21 August 2009

The Heat and The Other World.

the minutes seemed like hours, dragging me back slowly. i quicken my pace, trying to reach home as fast as possible. my mind was racing my then, going through the things repetitively like a song on replay.


a moment passed. i am back at the apartment.



my mind feels groggy. tired. insignificant.



i stepped into my room and let my bag fall onto the floor. things were happening around me, but i couldn't hear anything. the loud thud of the bag that i left on the floor seemed so distant. so deafeningly quiet.



i locked the bedroom door. i took off every single thread on my body and as i grabbed the towel hanging limply on the closet door, i pulled myself away into the bathroom and closed the door behind me. suddenly everything fell silent. the passing of traffic outside the window, the sounds of college students chatting in the courtyard, the passing laughter of the two women on my way back. everything just left me as i stood in the blue atrium, staring at the blank wall in front of me.



i reached for the knob and turned it on.




it was the first blast of icy cold water that slapped me back to reality. a piercing gasp left my breath as i stood, unmoving, in the freezing waterfall that came onto me. i clenched my teeth tight and waited for that fleeting moment to pass. my muscles strained and i held my hands into fists, just standing there and waiting.


soon, i tell myself. it's a hot day.



i lost track of the time. i don't remember how long it took, but soon enough the water turned warm. very slowly it became hot, steaming even. at one point i realised that my skin was scorching. the heat finally had effect, i thought. it's been a while since i've taken a hot shower. every time i would hope for some heat but it never came. when i least expect it to, it comes in a downpour.



and it doesn't stop.




i stood there in the water and didn't move. my feet were aching the whole day but i didn't care. my mind was too strained to even bother. i closed my eyes slowly and let the memories flash in my head. the images ran through in my mind.



one. two. three. four. five.




i couldn't even count how many. but there were a lot. numerous situations that stabbed me every time i bring them alive from the back of my head. things that i never meant for to happen, things that i wish i could take back. i held on, i held on. but then her voice comes into my mind.



i hear her. and i cry.




days of holding it in and i finally decided to set it free. i remembered it was my mother who taught me to cry in the shower. "you'll feel better after it sweetheart. it works for me." those were her exact words. so i obeyed, and i gave in to the weakness in me.

people. they hear me, but only a few listen. and even less genuinely care.





who really understands you?



i don't know... could it be you?



and there is silence.



but i still love you though.



movement. a smile forms on the lips.






my mind is racing now, not wanting to stop and analyse but to continue. the moments are replaying themselves in my mind, like watching a movie gone terribly wrong. a horror movie. a thriller.
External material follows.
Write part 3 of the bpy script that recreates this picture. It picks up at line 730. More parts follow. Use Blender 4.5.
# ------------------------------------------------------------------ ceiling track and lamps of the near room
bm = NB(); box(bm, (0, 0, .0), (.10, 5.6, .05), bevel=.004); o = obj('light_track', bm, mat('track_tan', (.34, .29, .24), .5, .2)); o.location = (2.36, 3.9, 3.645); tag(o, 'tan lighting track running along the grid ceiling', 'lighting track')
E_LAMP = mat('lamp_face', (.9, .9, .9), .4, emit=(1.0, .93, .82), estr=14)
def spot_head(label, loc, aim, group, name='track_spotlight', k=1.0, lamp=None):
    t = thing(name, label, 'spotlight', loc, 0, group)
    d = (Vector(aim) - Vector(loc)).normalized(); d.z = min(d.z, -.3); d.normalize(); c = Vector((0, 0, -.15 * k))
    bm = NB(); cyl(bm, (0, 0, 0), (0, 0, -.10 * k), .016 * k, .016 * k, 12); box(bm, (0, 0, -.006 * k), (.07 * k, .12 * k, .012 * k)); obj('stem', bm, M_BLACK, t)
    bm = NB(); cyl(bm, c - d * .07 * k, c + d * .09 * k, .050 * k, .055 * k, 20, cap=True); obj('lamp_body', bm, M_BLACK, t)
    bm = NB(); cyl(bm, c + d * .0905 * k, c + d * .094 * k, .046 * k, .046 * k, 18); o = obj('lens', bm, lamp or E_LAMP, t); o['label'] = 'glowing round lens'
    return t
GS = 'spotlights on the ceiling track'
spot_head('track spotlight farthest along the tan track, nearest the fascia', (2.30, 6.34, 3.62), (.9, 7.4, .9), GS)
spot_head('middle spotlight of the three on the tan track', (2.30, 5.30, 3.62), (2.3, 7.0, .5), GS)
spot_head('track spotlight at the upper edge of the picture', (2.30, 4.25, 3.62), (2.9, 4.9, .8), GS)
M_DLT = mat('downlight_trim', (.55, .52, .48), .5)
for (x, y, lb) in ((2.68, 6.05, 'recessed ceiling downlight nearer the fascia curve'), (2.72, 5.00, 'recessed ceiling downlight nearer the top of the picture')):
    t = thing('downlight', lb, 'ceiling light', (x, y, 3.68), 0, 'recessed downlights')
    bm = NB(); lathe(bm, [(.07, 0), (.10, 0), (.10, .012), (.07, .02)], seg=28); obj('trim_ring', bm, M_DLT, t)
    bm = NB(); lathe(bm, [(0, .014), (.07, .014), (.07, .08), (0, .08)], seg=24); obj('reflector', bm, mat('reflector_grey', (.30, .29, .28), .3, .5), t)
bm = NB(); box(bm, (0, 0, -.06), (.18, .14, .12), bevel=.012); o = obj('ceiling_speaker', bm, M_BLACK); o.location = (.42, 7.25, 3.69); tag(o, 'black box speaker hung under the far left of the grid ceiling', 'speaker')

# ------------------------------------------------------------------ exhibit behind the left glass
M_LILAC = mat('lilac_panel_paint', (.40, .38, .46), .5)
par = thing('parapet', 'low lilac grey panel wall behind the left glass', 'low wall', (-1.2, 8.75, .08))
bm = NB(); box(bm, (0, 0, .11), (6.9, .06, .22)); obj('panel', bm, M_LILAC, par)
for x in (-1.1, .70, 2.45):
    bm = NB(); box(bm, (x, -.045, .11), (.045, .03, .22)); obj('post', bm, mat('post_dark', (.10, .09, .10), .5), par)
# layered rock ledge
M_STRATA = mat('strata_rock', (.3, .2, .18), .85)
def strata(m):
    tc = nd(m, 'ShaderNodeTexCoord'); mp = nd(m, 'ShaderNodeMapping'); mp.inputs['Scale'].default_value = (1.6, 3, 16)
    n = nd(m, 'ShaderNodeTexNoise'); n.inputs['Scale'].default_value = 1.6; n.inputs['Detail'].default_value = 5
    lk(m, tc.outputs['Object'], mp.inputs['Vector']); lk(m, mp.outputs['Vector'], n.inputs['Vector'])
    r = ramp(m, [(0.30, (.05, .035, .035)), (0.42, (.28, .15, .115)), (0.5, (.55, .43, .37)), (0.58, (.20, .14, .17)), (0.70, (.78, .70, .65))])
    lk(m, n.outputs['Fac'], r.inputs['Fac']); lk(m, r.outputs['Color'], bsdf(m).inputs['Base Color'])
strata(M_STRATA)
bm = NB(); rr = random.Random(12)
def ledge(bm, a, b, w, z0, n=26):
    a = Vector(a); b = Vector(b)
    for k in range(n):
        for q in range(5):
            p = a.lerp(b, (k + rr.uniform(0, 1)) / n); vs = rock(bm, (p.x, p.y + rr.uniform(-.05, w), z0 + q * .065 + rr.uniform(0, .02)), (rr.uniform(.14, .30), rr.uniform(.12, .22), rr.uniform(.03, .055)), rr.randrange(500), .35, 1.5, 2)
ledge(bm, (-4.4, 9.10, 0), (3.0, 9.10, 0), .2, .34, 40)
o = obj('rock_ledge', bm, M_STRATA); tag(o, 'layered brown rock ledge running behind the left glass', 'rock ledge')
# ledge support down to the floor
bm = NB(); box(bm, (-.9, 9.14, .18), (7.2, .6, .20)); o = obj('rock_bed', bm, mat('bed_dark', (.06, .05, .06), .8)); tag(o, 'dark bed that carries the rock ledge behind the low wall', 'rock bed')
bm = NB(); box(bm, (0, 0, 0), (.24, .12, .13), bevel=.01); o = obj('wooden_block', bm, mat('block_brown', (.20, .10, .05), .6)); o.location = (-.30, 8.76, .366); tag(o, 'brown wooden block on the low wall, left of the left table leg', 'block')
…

don't waste water, she says.




i turned off the water and everything stops once more. the next thing i know, i'm already dried and dressed. i sat at the the side of the bed and buried my face deep within my palms. they are warm. they are shaking.


no more. no more.




i reached for my phone at the side of my bed and looked. no texts. the battery life was already at its last bit. the amount of white exceeds the thin red block at the end. it bothered me, but i placed the phone back at the table top. i won't be expecting incoming texts anytime soon. not at a time like this.



i closed the windows and closed all the doors. i turned off my laptop and still had the phone at my bedside. i leave it there. the screen will turn off anytime soon. very slowly i laid myself in bed and pulled back the covers. i hid most of myself under it, shielding myself and healing as fast as i can.




it's about time to save some love for yourself. you need it too.









the world on the other side is waiting. i'll come back and love again when i can.

1 spilled milk:

tiff pan said...

hey dear. that was a beautiful but tragic piece of writing.loved it but it makes me wonder how you are doing. i'll be praying for you; i feel a sense of entrapment coming from you. be free michelle.free from whatever is holding you back from loving. be brave, don't stray. be good to yourself as you are to others.keep going.